◆ Aim of the task
Leave out the pictures and reproduce all of the data exactly.

◆ Information supplied

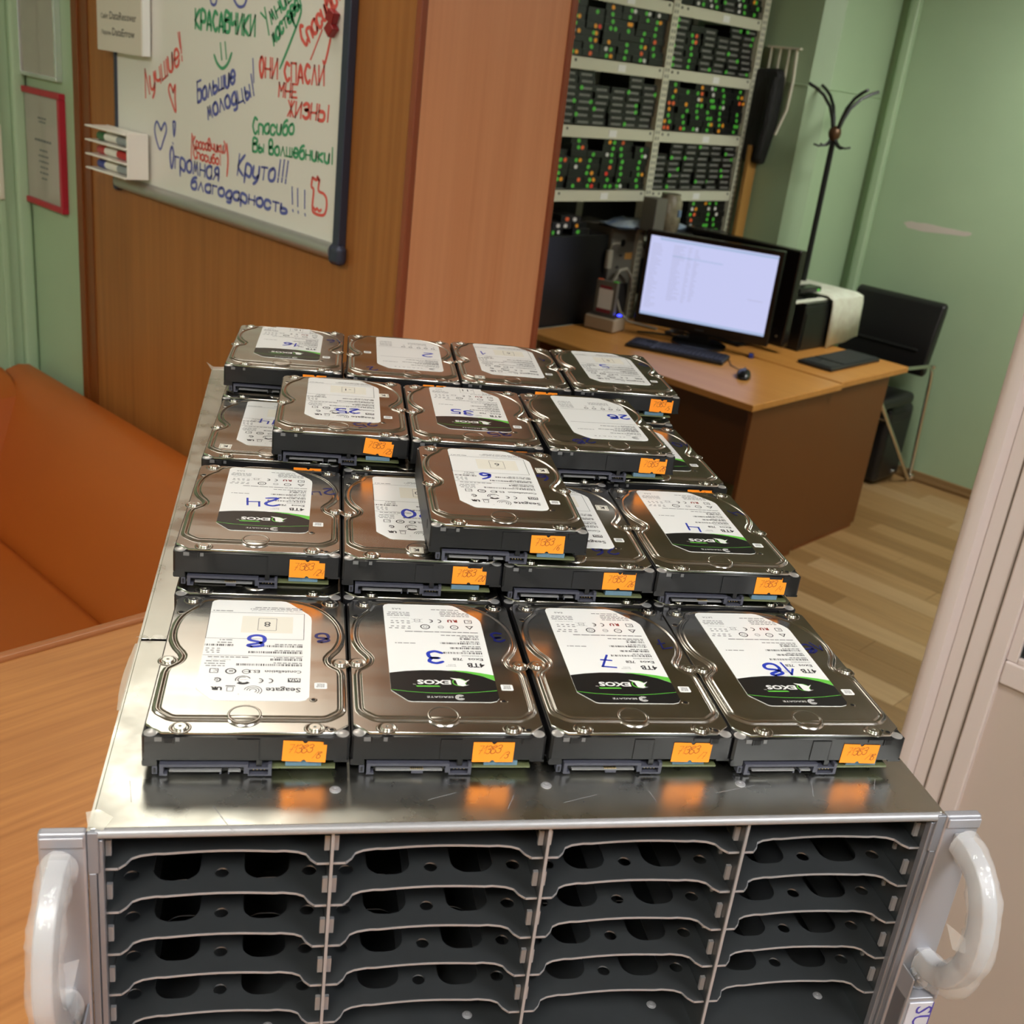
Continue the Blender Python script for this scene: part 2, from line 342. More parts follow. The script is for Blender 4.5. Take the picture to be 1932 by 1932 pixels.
# partition with the white door on the right of the counter
struct(obj('wall_partition', MB().box(1.335, -3.5, 0, 1.43, 0.215, CEIL), 'pvc_panel'))
tr = struct(obj('trim_1', MB().prism([(1.31, 0.223), (1.296, 0.232), (1.294, 0.246), (1.300, 0.257), (1.312, 0.262), (1.44, 0.262), (1.44, 0.223)], 0, CEIL).box(1.310, 0.2, 0, 1.335, 0.2225, CEIL), 'pvc', bev=0.002))
obj('seal', MB().box(1.312, 0.2215, 0, 1.33, 0.2245, CEIL), 'rubber', tr)
dr = struct(obj('door_1', MB().box(1.306, 0.168, 0.01, 1.335, 0.198, 2.1).box(1.300, 0.137, 0.01, 1.335, 0.166, 2.1).box(1.304, -0.62, 0.988, 1.33, 0.137, 1.030).box(1.300, -0.66, 0.01, 1.335, -0.62, 2.1).box(1.304, -0.62, 2.05, 1.33, 0.137, 2.1), 'pvc', bev=0.004))
obj('seal', MB().box(1.304, 0.1655, 0.01, 1.33, 0.1685, 2.1), 'rubber', dr)
obj('seal', MB().box(1.309, 0.1975, 0.01, 1.33, 0.1999, 2.1), 'rubber', dr)
obj('lower_panel', MB().box(1.314, -0.62, 0.01, 1.326, 0.137, 0.988), 'pvc_panel', dr)
obj('glazing', MB().box(1.316, -0.62, 1.03, 1.322, 0.137, 2.05), 'glass_dark', dr)
obj('glazing_bead', MB().box(1.307, 0.120, 1.03, 1.316, 0.137, 2.05).box(1.307, -0.62, 1.03, 1.316, 0.120, 1.040), 'pvc', dr, bev=0.002)

# ceiling lamps, with the added fill panels among them
for i, (x, y, sx, sy, st, col) in enumerate(LAMPS_AND_FILLS):
    t = thing('lamp_or_fill_panel', ['added dim glowing panel on the ceiling over the orange sofa', 'square ceiling lamp panel near the green right wall', 'square ceiling lamp panel behind the door partition', 'square ceiling lamp panel over the near end of the counter', 'long cool glowing panel added on the ceiling before the rear window', 'square ceiling lamp panel over the open floor before the sofa'][i], 'lamp', (x, y, CEIL), 0, 'ceiling lamp panels')
    obj('frame', MB().box(-sx / 2 - .02, -sy / 2 - .02, -.03, sx / 2 + .02, -sy / 2, 0).box(-sx / 2 - .02, sy / 2, -.03, sx / 2 + .02, sy / 2 + .02, 0).box(-sx / 2 - .02, -sy / 2, -.03, -sx / 2, sy / 2, 0).box(sx / 2, -sy / 2, -.03, sx / 2 + .02, sy / 2, 0), 'lamp_or_fill_frame', t)
    m = mat('lamp_or_fill_glow_%d' % i, s(240, 240, 240), 0.6, emit=(*col, 1), es=st)
    obj('diffuser', MB().box(-sx / 2, -sy / 2, -.022, sx / 2, sy / 2, -.012), m, t, smooth=0)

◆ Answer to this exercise
Continue the Blender Python script for this scene: part 2, from line 342. More parts follow. The script is for Blender 4.5. Take the picture to be 1932 by 1932 pixels.
# partition with the white door on the right of the counter
struct(obj('wall_partition', MB().box(1.335, -3.5, 0, 1.43, 0.215, CEIL), 'pvc_panel'))
tr = struct(obj('trim_1', MB().prism([(1.31, 0.223), (1.296, 0.232), (1.294, 0.246), (1.300, 0.257), (1.312, 0.262), (1.44, 0.262), (1.44, 0.223)], 0, CEIL).box(1.310, 0.2, 0, 1.335, 0.2225, CEIL), 'pvc', bev=0.002))
obj('seal', MB().box(1.312, 0.2215, 0, 1.33, 0.2245, CEIL), 'rubber', tr)
dr = struct(obj('door_1', MB().box(1.306, 0.168, 0.01, 1.335, 0.198, 2.1).box(1.300, 0.137, 0.01, 1.335, 0.166, 2.1).box(1.304, -0.62, 0.988, 1.33, 0.137, 1.030).box(1.300, -0.66, 0.01, 1.335, -0.62, 2.1).box(1.304, -0.62, 2.05, 1.33, 0.137, 2.1), 'pvc', bev=0.004))
obj('seal', MB().box(1.304, 0.1655, 0.01, 1.33, 0.1685, 2.1), 'rubber', dr)
obj('seal', MB().box(1.309, 0.1975, 0.01, 1.33, 0.1999, 2.1), 'rubber', dr)
obj('lower_panel', MB().box(1.314, -0.62, 0.01, 1.326, 0.137, 0.988), 'pvc_panel', dr)
obj('glazing', MB().box(1.316, -0.62, 1.03, 1.322, 0.137, 2.05), 'glass_dark', dr)
obj('glazing_bead', MB().box(1.307, 0.120, 1.03, 1.316, 0.137, 2.05).box(1.307, -0.62, 1.03, 1.316, 0.120, 1.040), 'pvc', dr, bev=0.002)

# ceiling lamps, with the added fill panels among them
for i, (x, y, sx, sy, st, col) in enumerate(LAMPS_AND_FILLS):
    t = thing('lamp_or_fill_panel', ['added dim glowing panel on the ceiling over the orange sofa', 'square ceiling lamp panel near the green right wall', 'square ceiling lamp panel behind the door partition', 'square ceiling lamp panel over the near end of the counter', 'long cool glowing panel added on the ceiling before the rear window', 'square ceiling lamp panel over the open floor before the sofa'][i], 'lamp', (x, y, CEIL), 0, 'ceiling lamp panels')
    obj('frame', MB().box(-sx / 2 - .02, -sy / 2 - .02, -.03, sx / 2 + .02, -sy / 2, 0).box(-sx / 2 - .02, sy / 2, -.03, sx / 2 + .02, sy / 2 + .02, 0).box(-sx / 2 - .02, -sy / 2, -.03, -sx / 2, sy / 2, 0).box(sx / 2, -sy / 2, -.03, sx / 2 + .02, sy / 2, 0), 'lamp_or_fill_frame', t)
    m = mat('lamp_or_fill_glow_%d' % i, s(240, 240, 240), 0.6, emit=(*col, 1), es=st)
    obj('diffuser', MB().box(-sx / 2, -sy / 2, -.022, sx / 2, sy / 2, -.012), m, t, smooth=0)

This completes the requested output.